▶ DATASET EXCERPT

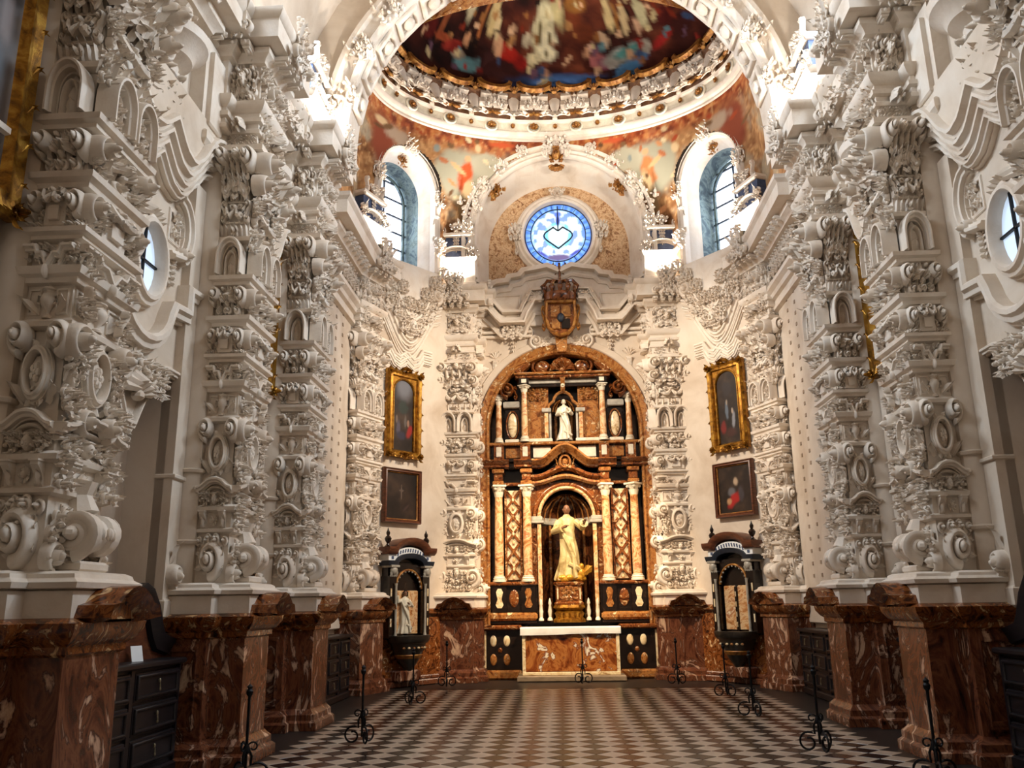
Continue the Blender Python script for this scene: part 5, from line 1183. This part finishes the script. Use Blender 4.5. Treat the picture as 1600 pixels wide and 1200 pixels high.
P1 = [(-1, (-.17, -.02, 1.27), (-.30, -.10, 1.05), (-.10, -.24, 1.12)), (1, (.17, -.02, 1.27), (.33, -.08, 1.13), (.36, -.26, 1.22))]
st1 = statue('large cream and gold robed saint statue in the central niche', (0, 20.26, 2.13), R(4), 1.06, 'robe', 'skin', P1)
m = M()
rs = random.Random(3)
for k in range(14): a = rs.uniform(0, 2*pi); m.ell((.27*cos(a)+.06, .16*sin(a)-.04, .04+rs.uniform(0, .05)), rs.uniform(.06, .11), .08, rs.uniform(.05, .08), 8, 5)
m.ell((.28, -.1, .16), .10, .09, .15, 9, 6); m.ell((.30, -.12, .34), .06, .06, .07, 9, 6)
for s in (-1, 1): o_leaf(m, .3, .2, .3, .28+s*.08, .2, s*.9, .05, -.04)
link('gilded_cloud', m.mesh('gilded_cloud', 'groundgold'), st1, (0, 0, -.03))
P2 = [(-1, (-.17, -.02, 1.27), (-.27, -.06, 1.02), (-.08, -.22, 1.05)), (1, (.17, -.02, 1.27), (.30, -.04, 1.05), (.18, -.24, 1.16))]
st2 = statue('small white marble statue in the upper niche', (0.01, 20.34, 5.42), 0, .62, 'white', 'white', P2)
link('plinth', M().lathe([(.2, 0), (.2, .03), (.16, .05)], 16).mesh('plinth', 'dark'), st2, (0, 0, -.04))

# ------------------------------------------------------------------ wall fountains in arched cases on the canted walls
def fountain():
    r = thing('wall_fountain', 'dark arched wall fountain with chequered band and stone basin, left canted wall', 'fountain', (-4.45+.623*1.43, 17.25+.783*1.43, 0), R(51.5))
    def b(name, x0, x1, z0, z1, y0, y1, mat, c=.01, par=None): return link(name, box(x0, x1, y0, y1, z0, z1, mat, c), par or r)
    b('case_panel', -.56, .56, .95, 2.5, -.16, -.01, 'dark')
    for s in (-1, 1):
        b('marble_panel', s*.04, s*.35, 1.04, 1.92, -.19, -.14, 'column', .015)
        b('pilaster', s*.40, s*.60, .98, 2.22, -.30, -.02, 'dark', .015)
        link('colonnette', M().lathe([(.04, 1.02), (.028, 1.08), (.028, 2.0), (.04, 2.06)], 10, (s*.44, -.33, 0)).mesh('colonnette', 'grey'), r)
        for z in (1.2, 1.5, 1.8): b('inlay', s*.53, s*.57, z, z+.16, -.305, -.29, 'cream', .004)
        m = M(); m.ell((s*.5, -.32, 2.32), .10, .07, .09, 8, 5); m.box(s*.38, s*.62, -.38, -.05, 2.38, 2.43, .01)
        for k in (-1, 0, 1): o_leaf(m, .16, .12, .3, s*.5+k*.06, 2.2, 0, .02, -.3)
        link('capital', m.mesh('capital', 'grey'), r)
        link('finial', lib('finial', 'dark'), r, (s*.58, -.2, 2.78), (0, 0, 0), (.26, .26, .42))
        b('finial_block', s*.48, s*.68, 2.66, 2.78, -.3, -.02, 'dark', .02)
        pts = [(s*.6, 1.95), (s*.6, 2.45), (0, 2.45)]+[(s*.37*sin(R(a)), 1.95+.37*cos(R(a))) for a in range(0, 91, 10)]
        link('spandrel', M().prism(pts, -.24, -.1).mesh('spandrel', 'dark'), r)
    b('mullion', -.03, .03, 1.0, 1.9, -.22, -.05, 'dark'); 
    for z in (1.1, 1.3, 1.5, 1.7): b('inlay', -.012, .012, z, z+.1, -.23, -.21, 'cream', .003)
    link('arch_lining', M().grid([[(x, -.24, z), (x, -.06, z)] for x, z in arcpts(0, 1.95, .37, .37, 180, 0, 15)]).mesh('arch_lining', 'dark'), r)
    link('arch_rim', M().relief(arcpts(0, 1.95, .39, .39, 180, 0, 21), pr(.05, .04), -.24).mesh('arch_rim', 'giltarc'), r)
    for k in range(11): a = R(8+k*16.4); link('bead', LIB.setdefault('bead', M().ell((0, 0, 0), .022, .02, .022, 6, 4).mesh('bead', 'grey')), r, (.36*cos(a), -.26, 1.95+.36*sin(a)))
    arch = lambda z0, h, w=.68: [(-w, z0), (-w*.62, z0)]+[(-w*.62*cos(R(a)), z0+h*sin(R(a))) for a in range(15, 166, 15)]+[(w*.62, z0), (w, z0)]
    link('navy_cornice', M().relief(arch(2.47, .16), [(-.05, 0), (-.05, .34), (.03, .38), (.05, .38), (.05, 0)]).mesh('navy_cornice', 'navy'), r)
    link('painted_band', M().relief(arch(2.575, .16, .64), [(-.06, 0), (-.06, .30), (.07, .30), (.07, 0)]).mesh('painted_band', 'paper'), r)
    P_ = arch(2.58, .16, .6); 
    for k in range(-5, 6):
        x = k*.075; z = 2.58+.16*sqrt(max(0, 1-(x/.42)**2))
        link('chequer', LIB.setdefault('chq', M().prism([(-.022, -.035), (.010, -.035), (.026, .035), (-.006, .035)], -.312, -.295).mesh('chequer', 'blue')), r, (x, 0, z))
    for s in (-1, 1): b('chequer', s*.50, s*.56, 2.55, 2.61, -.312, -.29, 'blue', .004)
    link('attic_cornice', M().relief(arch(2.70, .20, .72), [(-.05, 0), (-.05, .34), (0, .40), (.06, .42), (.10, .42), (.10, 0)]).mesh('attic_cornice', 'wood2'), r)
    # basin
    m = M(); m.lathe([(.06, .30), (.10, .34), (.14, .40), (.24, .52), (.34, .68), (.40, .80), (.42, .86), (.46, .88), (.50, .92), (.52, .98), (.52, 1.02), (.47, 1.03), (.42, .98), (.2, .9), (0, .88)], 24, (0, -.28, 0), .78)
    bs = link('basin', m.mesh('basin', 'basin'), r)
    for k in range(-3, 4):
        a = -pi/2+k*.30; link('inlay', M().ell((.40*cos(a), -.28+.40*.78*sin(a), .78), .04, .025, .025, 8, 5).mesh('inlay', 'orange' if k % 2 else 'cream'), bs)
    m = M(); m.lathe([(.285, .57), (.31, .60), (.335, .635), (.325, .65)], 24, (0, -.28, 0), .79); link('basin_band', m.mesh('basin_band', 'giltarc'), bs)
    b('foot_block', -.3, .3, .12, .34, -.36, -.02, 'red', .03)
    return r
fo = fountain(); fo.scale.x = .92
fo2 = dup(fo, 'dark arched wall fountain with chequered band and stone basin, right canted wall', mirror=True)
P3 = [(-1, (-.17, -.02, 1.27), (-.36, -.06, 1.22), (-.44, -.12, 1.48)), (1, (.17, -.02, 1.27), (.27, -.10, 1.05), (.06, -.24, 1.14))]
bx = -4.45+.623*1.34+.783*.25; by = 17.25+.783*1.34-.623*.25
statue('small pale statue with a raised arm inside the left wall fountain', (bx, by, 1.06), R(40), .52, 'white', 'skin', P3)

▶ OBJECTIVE
Repeat the material above in full and exactly, apart from the pictures.

▶ COMPLETED TASK
Continue the Blender Python script for this scene: part 5, from line 1183. This part finishes the script. Use Blender 4.5. Treat the picture as 1600 pixels wide and 1200 pixels high.
P1 = [(-1, (-.17, -.02, 1.27), (-.30, -.10, 1.05), (-.10, -.24, 1.12)), (1, (.17, -.02, 1.27), (.33, -.08, 1.13), (.36, -.26, 1.22))]
st1 = statue('large cream and gold robed saint statue in the central niche', (0, 20.26, 2.13), R(4), 1.06, 'robe', 'skin', P1)
m = M()
rs = random.Random(3)
for k in range(14): a = rs.uniform(0, 2*pi); m.ell((.27*cos(a)+.06, .16*sin(a)-.04, .04+rs.uniform(0, .05)), rs.uniform(.06, .11), .08, rs.uniform(.05, .08), 8, 5)
m.ell((.28, -.1, .16), .10, .09, .15, 9, 6); m.ell((.30, -.12, .34), .06, .06, .07, 9, 6)
for s in (-1, 1): o_leaf(m, .3, .2, .3, .28+s*.08, .2, s*.9, .05, -.04)
link('gilded_cloud', m.mesh('gilded_cloud', 'groundgold'), st1, (0, 0, -.03))
P2 = [(-1, (-.17, -.02, 1.27), (-.27, -.06, 1.02), (-.08, -.22, 1.05)), (1, (.17, -.02, 1.27), (.30, -.04, 1.05), (.18, -.24, 1.16))]
st2 = statue('small white marble statue in the upper niche', (0.01, 20.34, 5.42), 0, .62, 'white', 'white', P2)
link('plinth', M().lathe([(.2, 0), (.2, .03), (.16, .05)], 16).mesh('plinth', 'dark'), st2, (0, 0, -.04))

# ------------------------------------------------------------------ wall fountains in arched cases on the canted walls
def fountain():
    r = thing('wall_fountain', 'dark arched wall fountain with chequered band and stone basin, left canted wall', 'fountain', (-4.45+.623*1.43, 17.25+.783*1.43, 0), R(51.5))
    def b(name, x0, x1, z0, z1, y0, y1, mat, c=.01, par=None): return link(name, box(x0, x1, y0, y1, z0, z1, mat, c), par or r)
    b('case_panel', -.56, .56, .95, 2.5, -.16, -.01, 'dark')
    for s in (-1, 1):
        b('marble_panel', s*.04, s*.35, 1.04, 1.92, -.19, -.14, 'column', .015)
        b('pilaster', s*.40, s*.60, .98, 2.22, -.30, -.02, 'dark', .015)
        link('colonnette', M().lathe([(.04, 1.02), (.028, 1.08), (.028, 2.0), (.04, 2.06)], 10, (s*.44, -.33, 0)).mesh('colonnette', 'grey'), r)
        for z in (1.2, 1.5, 1.8): b('inlay', s*.53, s*.57, z, z+.16, -.305, -.29, 'cream', .004)
        m = M(); m.ell((s*.5, -.32, 2.32), .10, .07, .09, 8, 5); m.box(s*.38, s*.62, -.38, -.05, 2.38, 2.43, .01)
        for k in (-1, 0, 1): o_leaf(m, .16, .12, .3, s*.5+k*.06, 2.2, 0, .02, -.3)
        link('capital', m.mesh('capital', 'grey'), r)
        link('finial', lib('finial', 'dark'), r, (s*.58, -.2, 2.78), (0, 0, 0), (.26, .26, .42))
        b('finial_block', s*.48, s*.68, 2.66, 2.78, -.3, -.02, 'dark', .02)
        pts = [(s*.6, 1.95), (s*.6, 2.45), (0, 2.45)]+[(s*.37*sin(R(a)), 1.95+.37*cos(R(a))) for a in range(0, 91, 10)]
        link('spandrel', M().prism(pts, -.24, -.1).mesh('spandrel', 'dark'), r)
    b('mullion', -.03, .03, 1.0, 1.9, -.22, -.05, 'dark'); 
    for z in (1.1, 1.3, 1.5, 1.7): b('inlay', -.012, .012, z, z+.1, -.23, -.21, 'cream', .003)
    link('arch_lining', M().grid([[(x, -.24, z), (x, -.06, z)] for x, z in arcpts(0, 1.95, .37, .37, 180, 0, 15)]).mesh('arch_lining', 'dark'), r)
    link('arch_rim', M().relief(arcpts(0, 1.95, .39, .39, 180, 0, 21), pr(.05, .04), -.24).mesh('arch_rim', 'giltarc'), r)
    for k in range(11): a = R(8+k*16.4); link('bead', LIB.setdefault('bead', M().ell((0, 0, 0), .022, .02, .022, 6, 4).mesh('bead', 'grey')), r, (.36*cos(a), -.26, 1.95+.36*sin(a)))
    arch = lambda z0, h, w=.68: [(-w, z0), (-w*.62, z0)]+[(-w*.62*cos(R(a)), z0+h*sin(R(a))) for a in range(15, 166, 15)]+[(w*.62, z0), (w, z0)]
    link('navy_cornice', M().relief(arch(2.47, .16), [(-.05, 0), (-.05, .34), (.03, .38), (.05, .38), (.05, 0)]).mesh('navy_cornice', 'navy'), r)
    link('painted_band', M().relief(arch(2.575, .16, .64), [(-.06, 0), (-.06, .30), (.07, .30), (.07, 0)]).mesh('painted_band', 'paper'), r)
    P_ = arch(2.58, .16, .6); 
    for k in range(-5, 6):
        x = k*.075; z = 2.58+.16*sqrt(max(0, 1-(x/.42)**2))
        link('chequer', LIB.setdefault('chq', M().prism([(-.022, -.035), (.010, -.035), (.026, .035), (-.006, .035)], -.312, -.295).mesh('chequer', 'blue')), r, (x, 0, z))
    for s in (-1, 1): b('chequer', s*.50, s*.56, 2.55, 2.61, -.312, -.29, 'blue', .004)
    link('attic_cornice', M().relief(arch(2.70, .20, .72), [(-.05, 0), (-.05, .34), (0, .40), (.06, .42), (.10, .42), (.10, 0)]).mesh('attic_cornice', 'wood2'), r)
    # basin
    m = M(); m.lathe([(.06, .30), (.10, .34), (.14, .40), (.24, .52), (.34, .68), (.40, .80), (.42, .86), (.46, .88), (.50, .92), (.52, .98), (.52, 1.02), (.47, 1.03), (.42, .98), (.2, .9), (0, .88)], 24, (0, -.28, 0), .78)
    bs = link('basin', m.mesh('basin', 'basin'), r)
    for k in range(-3, 4):
        a = -pi/2+k*.30; link('inlay', M().ell((.40*cos(a), -.28+.40*.78*sin(a), .78), .04, .025, .025, 8, 5).mesh('inlay', 'orange' if k % 2 else 'cream'), bs)
    m = M(); m.lathe([(.285, .57), (.31, .60), (.335, .635), (.325, .65)], 24, (0, -.28, 0), .79); link('basin_band', m.mesh('basin_band', 'giltarc'), bs)
    b('foot_block', -.3, .3, .12, .34, -.36, -.02, 'red', .03)
    return r
fo = fountain(); fo.scale.x = .92
fo2 = dup(fo, 'dark arched wall fountain with chequered band and stone basin, right canted wall', mirror=True)
P3 = [(-1, (-.17, -.02, 1.27), (-.36, -.06, 1.22), (-.44, -.12, 1.48)), (1, (.17, -.02, 1.27), (.27, -.10, 1.05), (.06, -.24, 1.14))]
bx = -4.45+.623*1.34+.783*.25; by = 17.25+.783*1.34-.623*.25
statue('small pale statue with a raised arm inside the left wall fountain', (bx, by, 1.06), R(40), .52, 'white', 'skin', P3)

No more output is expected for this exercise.